Exercise goal:
Set the listing down again in full, word for word, with the pictures left out.

Data block:
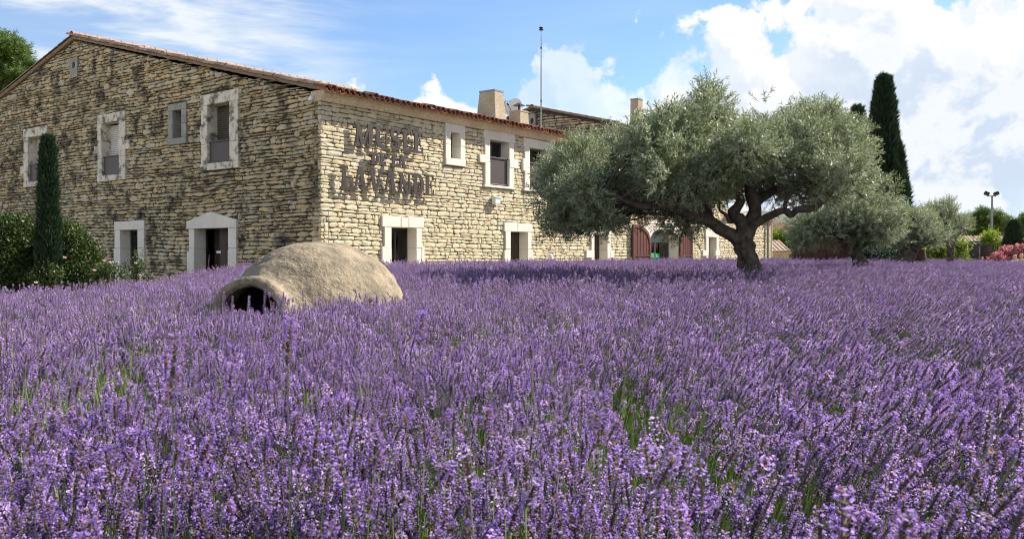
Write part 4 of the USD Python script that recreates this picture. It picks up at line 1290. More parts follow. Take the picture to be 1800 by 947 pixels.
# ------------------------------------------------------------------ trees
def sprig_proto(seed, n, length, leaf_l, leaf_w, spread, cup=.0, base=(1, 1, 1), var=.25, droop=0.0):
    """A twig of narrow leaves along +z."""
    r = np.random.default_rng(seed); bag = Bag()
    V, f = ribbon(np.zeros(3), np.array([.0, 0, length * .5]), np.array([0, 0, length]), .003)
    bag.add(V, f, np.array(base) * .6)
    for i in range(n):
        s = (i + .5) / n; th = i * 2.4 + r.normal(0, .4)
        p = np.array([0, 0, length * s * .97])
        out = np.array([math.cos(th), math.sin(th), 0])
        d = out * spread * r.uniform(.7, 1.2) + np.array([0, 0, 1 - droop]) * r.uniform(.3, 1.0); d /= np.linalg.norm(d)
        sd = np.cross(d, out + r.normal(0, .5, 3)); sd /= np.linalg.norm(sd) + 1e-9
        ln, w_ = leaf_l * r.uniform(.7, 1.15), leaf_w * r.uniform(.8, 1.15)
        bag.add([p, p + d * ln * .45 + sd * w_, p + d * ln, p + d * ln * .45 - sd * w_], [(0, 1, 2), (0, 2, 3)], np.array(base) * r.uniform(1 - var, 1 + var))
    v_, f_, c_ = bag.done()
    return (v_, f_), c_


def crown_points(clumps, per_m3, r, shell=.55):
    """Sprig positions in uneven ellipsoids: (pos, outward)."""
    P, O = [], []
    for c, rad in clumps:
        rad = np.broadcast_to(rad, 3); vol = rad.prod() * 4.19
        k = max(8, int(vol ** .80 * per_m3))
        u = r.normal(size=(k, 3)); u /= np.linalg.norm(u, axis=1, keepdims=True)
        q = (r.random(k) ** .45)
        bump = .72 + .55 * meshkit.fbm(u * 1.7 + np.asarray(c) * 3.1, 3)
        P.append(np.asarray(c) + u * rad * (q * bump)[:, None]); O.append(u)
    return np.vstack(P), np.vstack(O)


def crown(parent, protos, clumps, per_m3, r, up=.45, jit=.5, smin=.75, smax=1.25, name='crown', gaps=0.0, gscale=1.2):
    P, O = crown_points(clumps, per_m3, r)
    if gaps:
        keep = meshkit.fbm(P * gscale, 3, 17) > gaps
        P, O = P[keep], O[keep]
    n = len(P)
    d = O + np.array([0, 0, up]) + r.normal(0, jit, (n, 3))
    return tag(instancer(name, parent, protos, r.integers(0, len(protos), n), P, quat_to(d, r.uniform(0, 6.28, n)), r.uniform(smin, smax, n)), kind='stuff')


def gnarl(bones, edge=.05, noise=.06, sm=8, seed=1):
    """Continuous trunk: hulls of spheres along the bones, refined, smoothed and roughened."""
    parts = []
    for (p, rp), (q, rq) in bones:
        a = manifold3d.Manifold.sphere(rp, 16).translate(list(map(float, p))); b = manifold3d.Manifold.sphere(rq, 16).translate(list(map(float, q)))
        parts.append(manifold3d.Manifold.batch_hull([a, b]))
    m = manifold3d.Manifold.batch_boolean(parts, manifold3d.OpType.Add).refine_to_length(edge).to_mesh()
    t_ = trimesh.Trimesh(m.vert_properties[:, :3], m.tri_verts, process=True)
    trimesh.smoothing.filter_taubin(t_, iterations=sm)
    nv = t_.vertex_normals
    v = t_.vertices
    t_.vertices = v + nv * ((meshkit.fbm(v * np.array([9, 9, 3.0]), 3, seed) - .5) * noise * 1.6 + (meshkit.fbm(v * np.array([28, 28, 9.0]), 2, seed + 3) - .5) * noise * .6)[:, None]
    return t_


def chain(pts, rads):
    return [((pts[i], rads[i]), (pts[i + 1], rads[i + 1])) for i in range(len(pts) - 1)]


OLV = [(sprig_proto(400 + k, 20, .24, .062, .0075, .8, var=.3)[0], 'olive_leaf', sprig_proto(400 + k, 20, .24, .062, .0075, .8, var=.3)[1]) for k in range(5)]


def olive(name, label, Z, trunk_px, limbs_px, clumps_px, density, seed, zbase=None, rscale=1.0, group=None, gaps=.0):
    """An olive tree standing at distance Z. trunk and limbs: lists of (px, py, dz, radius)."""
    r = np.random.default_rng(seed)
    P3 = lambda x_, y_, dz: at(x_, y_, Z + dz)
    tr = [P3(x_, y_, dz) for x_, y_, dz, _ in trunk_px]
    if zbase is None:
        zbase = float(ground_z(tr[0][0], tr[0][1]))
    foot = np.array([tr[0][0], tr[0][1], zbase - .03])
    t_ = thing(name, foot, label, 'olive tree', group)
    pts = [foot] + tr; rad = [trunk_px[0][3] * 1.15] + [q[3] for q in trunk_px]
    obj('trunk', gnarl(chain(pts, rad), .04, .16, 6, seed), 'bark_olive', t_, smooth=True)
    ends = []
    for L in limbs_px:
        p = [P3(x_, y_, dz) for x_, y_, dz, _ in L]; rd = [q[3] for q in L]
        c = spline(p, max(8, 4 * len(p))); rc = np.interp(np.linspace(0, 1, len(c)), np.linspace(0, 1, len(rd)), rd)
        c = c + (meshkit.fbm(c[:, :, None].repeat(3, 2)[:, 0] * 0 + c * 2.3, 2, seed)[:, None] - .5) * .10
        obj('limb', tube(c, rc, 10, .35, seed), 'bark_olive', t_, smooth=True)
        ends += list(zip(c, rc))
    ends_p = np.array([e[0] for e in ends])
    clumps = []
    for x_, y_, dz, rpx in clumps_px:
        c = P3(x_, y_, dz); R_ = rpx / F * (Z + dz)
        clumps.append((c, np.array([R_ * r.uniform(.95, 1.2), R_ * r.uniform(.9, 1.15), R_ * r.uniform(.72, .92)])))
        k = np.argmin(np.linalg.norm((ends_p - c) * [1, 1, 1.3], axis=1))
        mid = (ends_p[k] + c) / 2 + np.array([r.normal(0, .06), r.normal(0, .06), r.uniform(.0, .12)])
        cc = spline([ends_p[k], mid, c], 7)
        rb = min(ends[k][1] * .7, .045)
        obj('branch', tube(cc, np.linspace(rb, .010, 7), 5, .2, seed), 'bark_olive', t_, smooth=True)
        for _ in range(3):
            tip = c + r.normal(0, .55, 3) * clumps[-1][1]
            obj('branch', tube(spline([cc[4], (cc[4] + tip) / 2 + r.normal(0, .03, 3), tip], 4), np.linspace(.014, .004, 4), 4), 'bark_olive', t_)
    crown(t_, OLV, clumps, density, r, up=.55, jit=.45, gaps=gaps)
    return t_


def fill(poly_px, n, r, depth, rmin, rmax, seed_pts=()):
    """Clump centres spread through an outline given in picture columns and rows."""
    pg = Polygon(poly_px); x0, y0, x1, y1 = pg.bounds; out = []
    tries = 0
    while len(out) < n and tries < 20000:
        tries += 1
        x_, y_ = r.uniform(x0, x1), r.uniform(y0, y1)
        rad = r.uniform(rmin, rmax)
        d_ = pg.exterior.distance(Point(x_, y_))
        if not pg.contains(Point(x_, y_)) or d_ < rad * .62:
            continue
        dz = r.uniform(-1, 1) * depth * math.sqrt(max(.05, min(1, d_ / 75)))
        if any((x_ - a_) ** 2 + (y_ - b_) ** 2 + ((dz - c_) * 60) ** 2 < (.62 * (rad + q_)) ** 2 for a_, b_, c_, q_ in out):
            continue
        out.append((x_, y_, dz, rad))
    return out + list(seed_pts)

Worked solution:
Write part 4 of the USD Python script that recreates this picture. It picks up at line 1290. More parts follow. Take the picture to be 1800 by 947 pixels.
# ------------------------------------------------------------------ trees
def sprig_proto(seed, n, length, leaf_l, leaf_w, spread, cup=.0, base=(1, 1, 1), var=.25, droop=0.0):
    """A twig of narrow leaves along +z."""
    r = np.random.default_rng(seed); bag = Bag()
    V, f = ribbon(np.zeros(3), np.array([.0, 0, length * .5]), np.array([0, 0, length]), .003)
    bag.add(V, f, np.array(base) * .6)
    for i in range(n):
        s = (i + .5) / n; th = i * 2.4 + r.normal(0, .4)
        p = np.array([0, 0, length * s * .97])
        out = np.array([math.cos(th), math.sin(th), 0])
        d = out * spread * r.uniform(.7, 1.2) + np.array([0, 0, 1 - droop]) * r.uniform(.3, 1.0); d /= np.linalg.norm(d)
        sd = np.cross(d, out + r.normal(0, .5, 3)); sd /= np.linalg.norm(sd) + 1e-9
        ln, w_ = leaf_l * r.uniform(.7, 1.15), leaf_w * r.uniform(.8, 1.15)
        bag.add([p, p + d * ln * .45 + sd * w_, p + d * ln, p + d * ln * .45 - sd * w_], [(0, 1, 2), (0, 2, 3)], np.array(base) * r.uniform(1 - var, 1 + var))
    v_, f_, c_ = bag.done()
    return (v_, f_), c_


def crown_points(clumps, per_m3, r, shell=.55):
    """Sprig positions in uneven ellipsoids: (pos, outward)."""
    P, O = [], []
    for c, rad in clumps:
        rad = np.broadcast_to(rad, 3); vol = rad.prod() * 4.19
        k = max(8, int(vol ** .80 * per_m3))
        u = r.normal(size=(k, 3)); u /= np.linalg.norm(u, axis=1, keepdims=True)
        q = (r.random(k) ** .45)
        bump = .72 + .55 * meshkit.fbm(u * 1.7 + np.asarray(c) * 3.1, 3)
        P.append(np.asarray(c) + u * rad * (q * bump)[:, None]); O.append(u)
    return np.vstack(P), np.vstack(O)


def crown(parent, protos, clumps, per_m3, r, up=.45, jit=.5, smin=.75, smax=1.25, name='crown', gaps=0.0, gscale=1.2):
    P, O = crown_points(clumps, per_m3, r)
    if gaps:
        keep = meshkit.fbm(P * gscale, 3, 17) > gaps
        P, O = P[keep], O[keep]
    n = len(P)
    d = O + np.array([0, 0, up]) + r.normal(0, jit, (n, 3))
    return tag(instancer(name, parent, protos, r.integers(0, len(protos), n), P, quat_to(d, r.uniform(0, 6.28, n)), r.uniform(smin, smax, n)), kind='stuff')


def gnarl(bones, edge=.05, noise=.06, sm=8, seed=1):
    """Continuous trunk: hulls of spheres along the bones, refined, smoothed and roughened."""
    parts = []
    for (p, rp), (q, rq) in bones:
        a = manifold3d.Manifold.sphere(rp, 16).translate(list(map(float, p))); b = manifold3d.Manifold.sphere(rq, 16).translate(list(map(float, q)))
        parts.append(manifold3d.Manifold.batch_hull([a, b]))
    m = manifold3d.Manifold.batch_boolean(parts, manifold3d.OpType.Add).refine_to_length(edge).to_mesh()
    t_ = trimesh.Trimesh(m.vert_properties[:, :3], m.tri_verts, process=True)
    trimesh.smoothing.filter_taubin(t_, iterations=sm)
    nv = t_.vertex_normals
    v = t_.vertices
    t_.vertices = v + nv * ((meshkit.fbm(v * np.array([9, 9, 3.0]), 3, seed) - .5) * noise * 1.6 + (meshkit.fbm(v * np.array([28, 28, 9.0]), 2, seed + 3) - .5) * noise * .6)[:, None]
    return t_


def chain(pts, rads):
    return [((pts[i], rads[i]), (pts[i + 1], rads[i + 1])) for i in range(len(pts) - 1)]


OLV = [(sprig_proto(400 + k, 20, .24, .062, .0075, .8, var=.3)[0], 'olive_leaf', sprig_proto(400 + k, 20, .24, .062, .0075, .8, var=.3)[1]) for k in range(5)]


def olive(name, label, Z, trunk_px, limbs_px, clumps_px, density, seed, zbase=None, rscale=1.0, group=None, gaps=.0):
    """An olive tree standing at distance Z. trunk and limbs: lists of (px, py, dz, radius)."""
    r = np.random.default_rng(seed)
    P3 = lambda x_, y_, dz: at(x_, y_, Z + dz)
    tr = [P3(x_, y_, dz) for x_, y_, dz, _ in trunk_px]
    if zbase is None:
        zbase = float(ground_z(tr[0][0], tr[0][1]))
    foot = np.array([tr[0][0], tr[0][1], zbase - .03])
    t_ = thing(name, foot, label, 'olive tree', group)
    pts = [foot] + tr; rad = [trunk_px[0][3] * 1.15] + [q[3] for q in trunk_px]
    obj('trunk', gnarl(chain(pts, rad), .04, .16, 6, seed), 'bark_olive', t_, smooth=True)
    ends = []
    for L in limbs_px:
        p = [P3(x_, y_, dz) for x_, y_, dz, _ in L]; rd = [q[3] for q in L]
        c = spline(p, max(8, 4 * len(p))); rc = np.interp(np.linspace(0, 1, len(c)), np.linspace(0, 1, len(rd)), rd)
        c = c + (meshkit.fbm(c[:, :, None].repeat(3, 2)[:, 0] * 0 + c * 2.3, 2, seed)[:, None] - .5) * .10
        obj('limb', tube(c, rc, 10, .35, seed), 'bark_olive', t_, smooth=True)
        ends += list(zip(c, rc))
    ends_p = np.array([e[0] for e in ends])
    clumps = []
    for x_, y_, dz, rpx in clumps_px:
        c = P3(x_, y_, dz); R_ = rpx / F * (Z + dz)
        clumps.append((c, np.array([R_ * r.uniform(.95, 1.2), R_ * r.uniform(.9, 1.15), R_ * r.uniform(.72, .92)])))
        k = np.argmin(np.linalg.norm((ends_p - c) * [1, 1, 1.3], axis=1))
        mid = (ends_p[k] + c) / 2 + np.array([r.normal(0, .06), r.normal(0, .06), r.uniform(.0, .12)])
        cc = spline([ends_p[k], mid, c], 7)
        rb = min(ends[k][1] * .7, .045)
        obj('branch', tube(cc, np.linspace(rb, .010, 7), 5, .2, seed), 'bark_olive', t_, smooth=True)
        for _ in range(3):
            tip = c + r.normal(0, .55, 3) * clumps[-1][1]
            obj('branch', tube(spline([cc[4], (cc[4] + tip) / 2 + r.normal(0, .03, 3), tip], 4), np.linspace(.014, .004, 4), 4), 'bark_olive', t_)
    crown(t_, OLV, clumps, density, r, up=.55, jit=.45, gaps=gaps)
    return t_


def fill(poly_px, n, r, depth, rmin, rmax, seed_pts=()):
    """Clump centres spread through an outline given in picture columns and rows."""
    pg = Polygon(poly_px); x0, y0, x1, y1 = pg.bounds; out = []
    tries = 0
    while len(out) < n and tries < 20000:
        tries += 1
        x_, y_ = r.uniform(x0, x1), r.uniform(y0, y1)
        rad = r.uniform(rmin, rmax)
        d_ = pg.exterior.distance(Point(x_, y_))
        if not pg.contains(Point(x_, y_)) or d_ < rad * .62:
            continue
        dz = r.uniform(-1, 1) * depth * math.sqrt(max(.05, min(1, d_ / 75)))
        if any((x_ - a_) ** 2 + (y_ - b_) ** 2 + ((dz - c_) * 60) ** 2 < (.62 * (rad + q_)) ** 2 for a_, b_, c_, q_ in out):
            continue
        out.append((x_, y_, dz, rad))
    return out + list(seed_pts)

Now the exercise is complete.